【相続法改正前】遺留分侵害の遺言にはどのような問題があるのでしょうか

1 遺留分侵害の遺言も有効

遺留分を侵害した遺言も有効です。

また、遺留分権利者が遺留分侵害額請求権を行使しなければ、受遺者は、遺言内容どおりに相続財産を取得することができます。
遺留分侵害額請求権の消滅時効は、相続の開始及び減殺すべき贈与又は遺贈のあったことを知った時から1年ですので、一般的には、遺留分権利者が、被相続人が死亡し、遺言の内容を知ってから1年以上何も言ってこなければ、消滅時効が完成し、遺言内容どおりに相続財産を取得できることが多いでしょう。

しかしながら、遺留分侵害の遺言では、被相続人の希望通りに相続されない可能性があります(以下は、相続法改正前のケースです)。

2 遺留分侵害遺言で問題が生じるケース

以下のようなケースを考えてみます。
・相続人は子A、子B
・被相続人の財産は、不動産①(5000万円相当)、不動産②(2000万円相当)、預金1000万円
・不動産①は被相続人と子Aの家族が同居し、不動産②は第三者に賃貸している
・以上の前提で、被相続人がすべての財産を子Aに相続させるとの遺言を残して死亡

このケースの場合、子Bの遺留分侵害額は、
(5000万円+2000万円+1000万円)×1/2×1/2=2000万円
です。
そして、子Bが遺留分減殺請求権を行使すると、子Bは、
・不動産①の持分1/4(1250万円相当)
・不動産②の持分1/4(500万円相当)
・預金250万円
を取得することになります。
したがって、子Aが住んでいる不動産①について、子Bが持分1/4を取得することになり、子Aは所有権を全部取得することができません。

3 価格弁償ができない場合

法律上、子Aは価格弁償を行うことによって、不動産①を取得することができますが、不動産①を取得するための弁償金は持分1/4の相当額である1250万円が必要になります。
子Aが自身でこの金員を有していれば、価格弁償によって不動産①を取得することができます。
しかしながら、子Aが金員を有していない場合には、被相続人から相続できる預金は、1000万円-250万円=750万円です。
したがって、相続による預金だけでは足りず、結果として、不動産①を全部取得することはできない可能性があります。
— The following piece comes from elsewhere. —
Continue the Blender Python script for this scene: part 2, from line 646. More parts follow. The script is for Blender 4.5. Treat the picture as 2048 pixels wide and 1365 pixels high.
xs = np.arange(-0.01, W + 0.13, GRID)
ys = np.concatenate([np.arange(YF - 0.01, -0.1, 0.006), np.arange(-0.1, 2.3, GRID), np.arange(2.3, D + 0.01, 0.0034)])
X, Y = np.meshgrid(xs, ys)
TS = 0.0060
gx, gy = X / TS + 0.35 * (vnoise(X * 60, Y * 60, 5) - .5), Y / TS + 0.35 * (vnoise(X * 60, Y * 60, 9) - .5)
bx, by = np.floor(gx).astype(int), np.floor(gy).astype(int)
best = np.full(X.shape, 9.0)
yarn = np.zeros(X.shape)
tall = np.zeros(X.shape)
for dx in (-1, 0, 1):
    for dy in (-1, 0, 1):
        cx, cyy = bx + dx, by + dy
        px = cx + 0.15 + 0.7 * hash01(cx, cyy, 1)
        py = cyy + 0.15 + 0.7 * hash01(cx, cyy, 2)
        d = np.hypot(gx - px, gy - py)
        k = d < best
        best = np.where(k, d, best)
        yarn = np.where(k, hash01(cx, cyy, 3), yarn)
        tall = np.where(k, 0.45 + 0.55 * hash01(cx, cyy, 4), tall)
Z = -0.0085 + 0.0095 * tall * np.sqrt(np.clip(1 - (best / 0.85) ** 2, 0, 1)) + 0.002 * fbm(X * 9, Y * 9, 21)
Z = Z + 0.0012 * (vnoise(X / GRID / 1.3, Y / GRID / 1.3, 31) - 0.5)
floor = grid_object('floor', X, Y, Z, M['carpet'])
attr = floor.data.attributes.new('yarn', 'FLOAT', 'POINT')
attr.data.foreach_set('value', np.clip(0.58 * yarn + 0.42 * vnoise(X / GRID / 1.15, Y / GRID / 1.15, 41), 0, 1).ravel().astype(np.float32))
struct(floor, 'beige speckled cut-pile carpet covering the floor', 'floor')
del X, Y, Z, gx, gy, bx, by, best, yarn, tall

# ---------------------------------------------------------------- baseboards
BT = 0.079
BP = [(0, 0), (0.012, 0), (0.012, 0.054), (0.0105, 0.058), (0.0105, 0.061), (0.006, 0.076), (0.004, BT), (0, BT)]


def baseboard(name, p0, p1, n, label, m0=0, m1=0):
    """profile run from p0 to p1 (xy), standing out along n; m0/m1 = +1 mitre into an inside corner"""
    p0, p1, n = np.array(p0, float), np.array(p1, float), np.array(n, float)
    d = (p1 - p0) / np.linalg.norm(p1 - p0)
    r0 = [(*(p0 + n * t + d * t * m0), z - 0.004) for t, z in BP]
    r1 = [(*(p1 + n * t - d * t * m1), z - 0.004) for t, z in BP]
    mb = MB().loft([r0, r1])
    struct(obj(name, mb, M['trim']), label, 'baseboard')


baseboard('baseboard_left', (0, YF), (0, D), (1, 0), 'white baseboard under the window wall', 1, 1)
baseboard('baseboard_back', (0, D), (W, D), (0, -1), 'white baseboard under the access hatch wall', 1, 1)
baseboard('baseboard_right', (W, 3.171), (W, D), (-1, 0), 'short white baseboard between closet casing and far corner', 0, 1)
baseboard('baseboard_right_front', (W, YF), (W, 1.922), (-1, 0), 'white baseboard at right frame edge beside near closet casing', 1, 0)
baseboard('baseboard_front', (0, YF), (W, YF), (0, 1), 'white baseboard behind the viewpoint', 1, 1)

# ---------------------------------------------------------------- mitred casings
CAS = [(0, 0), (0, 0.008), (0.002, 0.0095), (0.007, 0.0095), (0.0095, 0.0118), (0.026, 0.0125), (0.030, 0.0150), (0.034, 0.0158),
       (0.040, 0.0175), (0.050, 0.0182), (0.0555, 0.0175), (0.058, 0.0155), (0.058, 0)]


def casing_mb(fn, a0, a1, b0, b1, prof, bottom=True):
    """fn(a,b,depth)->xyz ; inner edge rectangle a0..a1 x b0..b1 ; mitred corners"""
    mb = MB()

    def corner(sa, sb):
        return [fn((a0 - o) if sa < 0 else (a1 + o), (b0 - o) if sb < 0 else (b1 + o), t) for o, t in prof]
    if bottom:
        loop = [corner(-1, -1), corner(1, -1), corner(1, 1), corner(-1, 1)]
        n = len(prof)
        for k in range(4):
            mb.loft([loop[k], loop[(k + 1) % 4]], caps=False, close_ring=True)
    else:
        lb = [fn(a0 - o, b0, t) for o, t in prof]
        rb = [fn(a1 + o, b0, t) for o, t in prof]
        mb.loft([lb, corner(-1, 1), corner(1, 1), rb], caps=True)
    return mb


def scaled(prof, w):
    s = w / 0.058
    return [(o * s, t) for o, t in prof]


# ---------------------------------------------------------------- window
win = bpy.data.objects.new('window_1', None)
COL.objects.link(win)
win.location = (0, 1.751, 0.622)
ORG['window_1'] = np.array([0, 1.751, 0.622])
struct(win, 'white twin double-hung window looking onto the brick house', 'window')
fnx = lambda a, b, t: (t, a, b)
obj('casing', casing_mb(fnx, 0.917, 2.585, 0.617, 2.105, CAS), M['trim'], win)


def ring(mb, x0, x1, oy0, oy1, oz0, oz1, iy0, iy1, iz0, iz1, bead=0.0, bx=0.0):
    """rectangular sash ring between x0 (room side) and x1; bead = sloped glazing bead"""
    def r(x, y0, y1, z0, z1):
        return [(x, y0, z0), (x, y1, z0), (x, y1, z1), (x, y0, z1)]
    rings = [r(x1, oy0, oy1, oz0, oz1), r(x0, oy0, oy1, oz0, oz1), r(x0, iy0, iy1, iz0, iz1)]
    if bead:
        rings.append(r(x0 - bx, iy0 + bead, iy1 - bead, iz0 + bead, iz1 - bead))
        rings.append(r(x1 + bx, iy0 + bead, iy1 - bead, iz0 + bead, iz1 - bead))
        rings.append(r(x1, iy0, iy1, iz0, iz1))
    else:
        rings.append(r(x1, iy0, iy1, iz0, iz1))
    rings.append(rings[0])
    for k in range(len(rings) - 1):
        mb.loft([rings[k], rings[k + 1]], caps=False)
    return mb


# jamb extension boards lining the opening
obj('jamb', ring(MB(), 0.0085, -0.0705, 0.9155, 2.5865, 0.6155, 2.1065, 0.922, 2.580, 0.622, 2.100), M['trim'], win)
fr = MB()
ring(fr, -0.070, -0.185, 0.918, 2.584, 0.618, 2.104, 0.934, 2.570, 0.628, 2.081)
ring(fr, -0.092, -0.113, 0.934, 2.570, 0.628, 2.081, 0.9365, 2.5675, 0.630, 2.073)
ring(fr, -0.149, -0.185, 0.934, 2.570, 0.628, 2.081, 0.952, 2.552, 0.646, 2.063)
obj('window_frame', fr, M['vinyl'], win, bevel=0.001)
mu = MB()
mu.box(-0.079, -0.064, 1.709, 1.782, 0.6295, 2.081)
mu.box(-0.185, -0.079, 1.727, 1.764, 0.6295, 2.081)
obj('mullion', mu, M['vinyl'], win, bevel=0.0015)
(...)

以上のように、遺留分を侵害した遺言を作成すると、被相続人の一番の希望として、子Aに自宅である不動産①を相続させようと考えていたとしても、希望通りに相続されない可能性があります。

4 適切な遺言の記載方法

上記のようなケースでは、例えば、遺留分相当額2000万円と同額の不動産②を子Bに相続させ、その他の財産すべてを子Aに相続させるという遺言を作成します。
これにより、被相続人の一番の希望である子Aに自宅である不動産①を相続させることが可能になりますので、適切な遺言になるものと思われます。

5 相続法改正後の制度である遺留分侵害額請求権との関係

相続法改正後においては、遺留分権利者の権利は、遺留分減殺請求権から遺留分侵害額請求権に変わりました。遺言と遺留分減殺請求権については、上記1~3に述べたとおりであり、遺留分減殺請求がなされると減殺される限度において遺言どおりの財産の取得ができない場合があり得ました。しかし、相続法改正後は、遺留分権利者は、遺留分侵害者に対して、遺留分侵害額について支払を請求する権利をもつことになりましたので、基本的に、遺言どおりの財産分配・取得を行ったうえで、遺留分権利者から遺留分侵害者に対して侵害額の支払を請求すれば足りるという流れに変わりました。